WTI Crude Trades Near One-Week Low as U.S. Supplies Seen Rising



West Texas Intermediate crude traded near the lowest level in more than a week before government data that may show U.S. stockpiles climbed a fourth week to the highest since at least 1931.
Futures were little changed in New York after declining a third day yesterday. U.S. crude inventories probably increased 450,000 barrels last week to 396 million, according to the median estimate of 10 analysts in a Bloomberg News survey. The industry-funded American Petroleum Institute is scheduled to release separate stockpile figures today. London-traded Brent’s premium to WTI shrank to the narrowest since January 2011.
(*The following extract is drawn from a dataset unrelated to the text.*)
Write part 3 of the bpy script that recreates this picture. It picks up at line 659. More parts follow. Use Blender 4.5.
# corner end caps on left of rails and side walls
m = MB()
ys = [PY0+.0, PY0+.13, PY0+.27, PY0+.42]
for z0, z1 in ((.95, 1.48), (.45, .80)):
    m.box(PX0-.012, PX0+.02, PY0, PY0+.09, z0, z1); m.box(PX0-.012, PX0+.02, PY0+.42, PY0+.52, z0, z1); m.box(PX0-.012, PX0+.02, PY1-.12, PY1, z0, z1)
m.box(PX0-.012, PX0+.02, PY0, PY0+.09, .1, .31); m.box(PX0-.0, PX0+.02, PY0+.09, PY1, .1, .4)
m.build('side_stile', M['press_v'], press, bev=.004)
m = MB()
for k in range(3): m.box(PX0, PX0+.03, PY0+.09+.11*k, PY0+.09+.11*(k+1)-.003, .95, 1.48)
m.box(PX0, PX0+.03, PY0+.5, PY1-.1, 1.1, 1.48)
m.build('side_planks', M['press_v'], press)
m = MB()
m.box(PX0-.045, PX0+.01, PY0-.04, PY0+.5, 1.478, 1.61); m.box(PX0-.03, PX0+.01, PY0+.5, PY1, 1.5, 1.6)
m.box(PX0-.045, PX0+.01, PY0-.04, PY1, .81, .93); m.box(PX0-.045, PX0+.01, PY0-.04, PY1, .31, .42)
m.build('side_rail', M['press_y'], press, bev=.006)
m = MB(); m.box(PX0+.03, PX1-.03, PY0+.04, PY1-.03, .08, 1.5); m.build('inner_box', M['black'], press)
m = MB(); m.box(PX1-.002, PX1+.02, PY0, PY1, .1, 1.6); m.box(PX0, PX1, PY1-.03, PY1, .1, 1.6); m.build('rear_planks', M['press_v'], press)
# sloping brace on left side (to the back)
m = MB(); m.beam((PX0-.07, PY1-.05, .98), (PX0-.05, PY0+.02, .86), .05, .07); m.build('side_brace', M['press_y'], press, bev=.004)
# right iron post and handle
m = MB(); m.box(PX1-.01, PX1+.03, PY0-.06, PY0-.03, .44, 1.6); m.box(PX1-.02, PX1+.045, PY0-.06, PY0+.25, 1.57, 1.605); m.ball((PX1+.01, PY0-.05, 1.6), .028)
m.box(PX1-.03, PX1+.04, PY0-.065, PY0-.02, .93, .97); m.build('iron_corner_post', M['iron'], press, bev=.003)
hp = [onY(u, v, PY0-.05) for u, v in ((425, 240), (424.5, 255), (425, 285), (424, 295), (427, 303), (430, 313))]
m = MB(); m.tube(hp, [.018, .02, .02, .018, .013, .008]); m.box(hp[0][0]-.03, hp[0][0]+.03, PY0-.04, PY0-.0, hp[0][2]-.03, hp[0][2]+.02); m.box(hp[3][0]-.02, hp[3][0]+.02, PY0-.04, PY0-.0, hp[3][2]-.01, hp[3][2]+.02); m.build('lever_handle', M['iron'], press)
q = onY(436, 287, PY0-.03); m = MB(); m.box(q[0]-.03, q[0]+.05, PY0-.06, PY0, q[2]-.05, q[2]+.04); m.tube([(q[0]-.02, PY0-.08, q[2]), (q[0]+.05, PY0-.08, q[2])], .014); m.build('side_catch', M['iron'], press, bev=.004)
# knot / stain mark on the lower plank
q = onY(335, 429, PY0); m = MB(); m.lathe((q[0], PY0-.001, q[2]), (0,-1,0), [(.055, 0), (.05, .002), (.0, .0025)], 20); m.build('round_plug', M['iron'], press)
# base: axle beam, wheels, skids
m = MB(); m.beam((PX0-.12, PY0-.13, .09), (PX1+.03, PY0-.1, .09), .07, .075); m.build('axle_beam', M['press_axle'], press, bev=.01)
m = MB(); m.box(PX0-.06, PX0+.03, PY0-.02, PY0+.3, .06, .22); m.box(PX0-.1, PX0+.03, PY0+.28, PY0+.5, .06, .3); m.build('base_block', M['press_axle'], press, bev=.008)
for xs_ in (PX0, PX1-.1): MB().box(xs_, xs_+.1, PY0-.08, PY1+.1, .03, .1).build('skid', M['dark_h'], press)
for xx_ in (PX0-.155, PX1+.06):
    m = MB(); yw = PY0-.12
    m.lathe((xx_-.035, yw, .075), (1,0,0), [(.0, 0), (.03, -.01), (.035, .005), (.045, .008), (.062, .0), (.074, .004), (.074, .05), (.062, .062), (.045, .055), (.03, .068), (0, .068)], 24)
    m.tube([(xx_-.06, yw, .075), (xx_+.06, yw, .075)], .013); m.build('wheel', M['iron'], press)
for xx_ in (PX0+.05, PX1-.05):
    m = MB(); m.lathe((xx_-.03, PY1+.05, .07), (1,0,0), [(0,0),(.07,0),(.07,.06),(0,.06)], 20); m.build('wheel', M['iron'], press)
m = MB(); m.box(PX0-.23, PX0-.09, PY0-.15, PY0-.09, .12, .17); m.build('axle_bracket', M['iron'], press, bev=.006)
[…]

WTI for June delivery was at $95.20 a barrel, up 3 cents, in electronic trading on the New York Mercantile Exchange at 9:31 a.m. Sydney time. The volume of all contracts traded was 76 percent below the 100-day average. Prices decreased 87 cents, or 0.9 percent, to $95.17 yesterday, the lowest close since May 2.
Brent for June settlement slipped $1.09 to $102.82 a barrel on the London-based ICE Futures Europe exchange yesterday. The front-month European benchmark ended the session at a premium of $7.65 to WTI futures.
U.S. gasoline supplies probably fell by 1.1 million barrels last week, the Bloomberg survey shows. Distillate inventories, a category that include heating oil and diesel, climbed by 425,000 barrels, according to the survey.